CSS Layout, part of CSS-3, is the upcoming standard that will finally stabilize things and make table layouts a thing of the past. the problem with tables and why they won't go away is that the browsers are all different with regards to margins and padding for certain elements, especially in forms and lists, so there's a LOT of tweaking one has to do to get something "just right" across the board, things that tables just do "right" up front.
CSS-3 will fix that, but damned if they're not taking their time with it.

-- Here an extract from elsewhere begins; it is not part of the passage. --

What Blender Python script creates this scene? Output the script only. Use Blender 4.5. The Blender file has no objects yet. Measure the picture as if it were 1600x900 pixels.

and even then, it'll be years, if ever, for microsoft IE to actually do anything about it. after netscape died, M$ actually completely disbanded their IE team and even the current team that produced IE 7 so couldn't make sense out of the browser rendering code that they only changed the front (menus and buttons) and kept security patches up to date - they didn't touch the rendering code that is just as broken now as it was when IE 5.5 came out. So for all the "big changes" IE promised with 7, just like the "big changes" with Vista, NONE of them ever came to pass - just a little cosmetics and added hardware support, nothing more.
no subject
no subject
we're talking about table-based layouts, which are the hacks people (including most LJ template designers) use to get their menus up in corner x, their sidebars along side y at n pixels wide, etc. they are total hacks, abuses of the system for things it was not intended to do.
a table is meant to be a page element for presenting data, not a mechanism for laying out the whole page. it was just so reliable and easy to learn that it caught on before the standards people could design an alternative.